The Museum of the Home

To the reopened (after a 3 ½ year, £18m+ revamp) Museum of the Home, a London Society tour with the museum director Sonia Solicari, and Naila Yousuf, the lead architect on the project from the firm of Wright + Wright.

Way back in the dark ages of the 1980s I lived in Hoxton where the museum is based, close to the Regent’s Canal, just off Kingsland Road. Those were the days before Hoxton became “Hoxton”, stamping ground for the Young British Artists and the ‘bleeding edge’ of privileged urban lifestyles masquerading as slumming it.

The museum was then known as the Geffrye Museum, so named because it was sited in the alms houses built in 1714 that had been funded from the estate of Robert Geffrye (more on him later). It was a series of rooms that captured the furnishings and style of different periods, showing what the living spaces of (comfortably off) families would have been like from the mid-1600s through to the 1950s.

The revamp of the museum has been transformational. The historic rooms are all still there (refreshed and with better contextualisation), and in addition the basements of the 18th century buildings have been incorporated into the displays; where the ground floor spaces look at rooms and domestic objects through time, the idea of the basement galleries is to look at different concepts of ‘home’.
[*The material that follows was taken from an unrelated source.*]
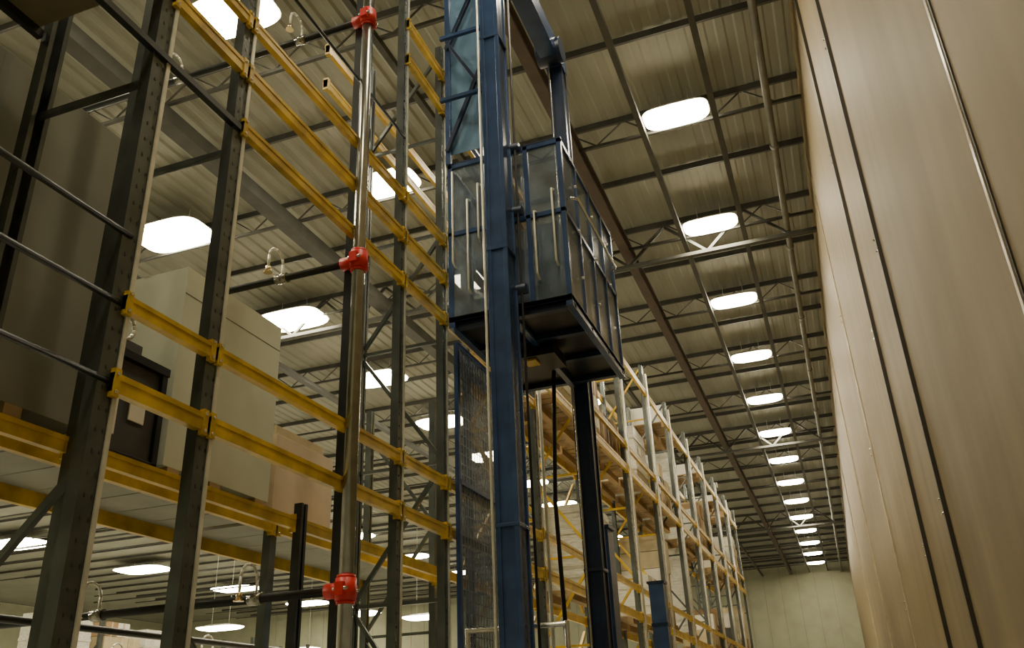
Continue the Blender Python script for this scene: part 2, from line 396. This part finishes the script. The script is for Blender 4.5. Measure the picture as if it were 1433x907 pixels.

There are even a couple of new rooms – one by the artist Michael McMillan with a 1970s front room that aims to capture some of the experience of African-Caribbean families in London, the other a 90s living space that is an example of the then-voguish ‘loft living’. It is personally tragic to realise that everything in that space is now ‘history’.

For anyone interested in the ways in which we live and inhabit our homes (and gardens, the museum also has examples from a Tudor knot garden to a 21st century green roof) has changed over the centuries this is an excellent visit to make. The entrance is literally next to Hoxton Overground station and a short walk from Shoreditch.

The Museum of the Home can be found at 136 Kingsland Road, E2 8EA and is open seven days a week, 10am-5pm and is free to visit. Full details here.

The 1990s ‘loft style’ living room.

*Sir Robert Geffrye (1613-1704) was a city merchant, Master of the Ironmongers’ Company and Lord Mayor of London in the 1600s. He was an investor and profited from the East India Company and the Royal African Company – the latter of which shipped more slaves from Africa to the Americas than any other company in the history of the Atlantic slave trade. His statue stands over the old entrance to the building, but is in fact modern – it was erected in 1912 when the Ironmongers’ Company sold the buildings to the London County Council. Unfortunately for the museum, the building is Grade 1 listed, which means they cannot move the statue without an enquiry and, given the current government’s propensity for stupid culutre wars rather than actual policies, the final say would be that of the ethically compromised Robert Jenrick, Secretary of State.